The owner told me that this oats hay often sells for sixty dollars a ton. When I asked what he expected to get for his potato crop, he fixed the price at ninety dollars a ton, saying that it might go as high as one hundred dollars. He told me of one crop from three acres that had yielded him thirty-seven hundred dollars. That was when the Guggenheim syndicate began to dredge out the gold of the Klondike. They were employing large numbers of men, and potatoes were scarce. Since then he has raised nothing but potatoes and oats. The next farm we visited produced potatoes and carrots. The woman in charge told me that the carrots paid as well as the potatoes. She said that she and her husband enjoyed their summer home on the Yukon. They live in Dawson in winter.
Leaving this farm, we found ourselves at the end of the island with the next one about a half mile upstream. This was Billy’s island, and a loud shout brought his helper after us in a canoe. Upon landing we first took a look at the hot-house, where cucumbers and tomatoes are raised for the markets of Dawson. This is one of the most interesting features of farming in the Far North. There are more than twenty-five big hothouses in Dawson itself, and they are all doing well, although Billy says his farm makes more profit than any two of the others.
Billy’s hot-house is about thirty feet wide and fifty feet long. It consists of a great pit walled with logs to the surface of the ground and above that a framework entirely covered with glass. The house is kept warm by wood fires, the ever-present gasoline tank having been made into a stove for the purpose. The plants are set out in beds upon low tables, which are connected with a network of wires. The vines of the cucumbers and tomatoes are trained on the wires. They climb up the walls and hang down from the roof. Many of the cucumbers are over ten inches in length and the largest tomatoes are bigger than the head of a baby.

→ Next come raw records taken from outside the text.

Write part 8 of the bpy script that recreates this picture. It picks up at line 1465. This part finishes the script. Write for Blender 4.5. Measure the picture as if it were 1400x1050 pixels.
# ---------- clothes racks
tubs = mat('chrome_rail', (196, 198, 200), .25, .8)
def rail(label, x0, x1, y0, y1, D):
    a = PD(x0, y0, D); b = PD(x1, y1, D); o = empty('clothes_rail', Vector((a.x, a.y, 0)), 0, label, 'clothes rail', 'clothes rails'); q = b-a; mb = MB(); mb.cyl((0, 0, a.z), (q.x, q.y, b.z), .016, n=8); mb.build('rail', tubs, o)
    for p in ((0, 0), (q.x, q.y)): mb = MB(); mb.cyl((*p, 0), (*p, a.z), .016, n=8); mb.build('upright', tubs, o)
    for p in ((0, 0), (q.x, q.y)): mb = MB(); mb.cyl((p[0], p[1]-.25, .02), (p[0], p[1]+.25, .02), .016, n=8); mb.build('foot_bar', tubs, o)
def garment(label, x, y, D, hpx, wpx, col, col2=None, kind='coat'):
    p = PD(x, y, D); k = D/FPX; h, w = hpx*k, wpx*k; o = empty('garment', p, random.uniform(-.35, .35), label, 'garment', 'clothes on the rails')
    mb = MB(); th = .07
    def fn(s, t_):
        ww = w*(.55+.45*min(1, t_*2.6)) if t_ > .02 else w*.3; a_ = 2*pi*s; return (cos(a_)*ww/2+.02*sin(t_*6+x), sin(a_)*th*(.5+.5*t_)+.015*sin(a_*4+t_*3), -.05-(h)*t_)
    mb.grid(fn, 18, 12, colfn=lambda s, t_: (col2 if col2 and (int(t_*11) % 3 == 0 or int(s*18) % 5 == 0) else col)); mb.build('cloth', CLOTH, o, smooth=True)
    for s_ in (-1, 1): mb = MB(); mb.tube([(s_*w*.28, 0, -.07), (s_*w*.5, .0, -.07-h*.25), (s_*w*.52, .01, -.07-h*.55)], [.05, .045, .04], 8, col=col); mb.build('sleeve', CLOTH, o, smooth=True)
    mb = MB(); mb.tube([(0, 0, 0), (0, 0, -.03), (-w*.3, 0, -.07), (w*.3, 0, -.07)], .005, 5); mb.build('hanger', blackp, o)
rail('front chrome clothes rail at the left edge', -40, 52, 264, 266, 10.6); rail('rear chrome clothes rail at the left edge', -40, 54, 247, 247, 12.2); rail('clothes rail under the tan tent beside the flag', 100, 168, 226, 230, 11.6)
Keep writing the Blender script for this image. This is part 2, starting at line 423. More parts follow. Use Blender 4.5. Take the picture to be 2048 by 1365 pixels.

Leaving the hot-house we took a look at the hogs. During the summer they are kept in enclosures out in the open and in the winter they live in the log henneries, which have been turned into pig pens. The buildings are warmed with good stoves, and the fires are kept up day and night. In the winter the pigs are fed upon potatoes and grain. Their food is cooked and served hot morning and evening. Every bit of manure is saved, Billy says, for the soil of the Yukon needs fertilizing, and this by-product is worth almost four times as much as in the United States.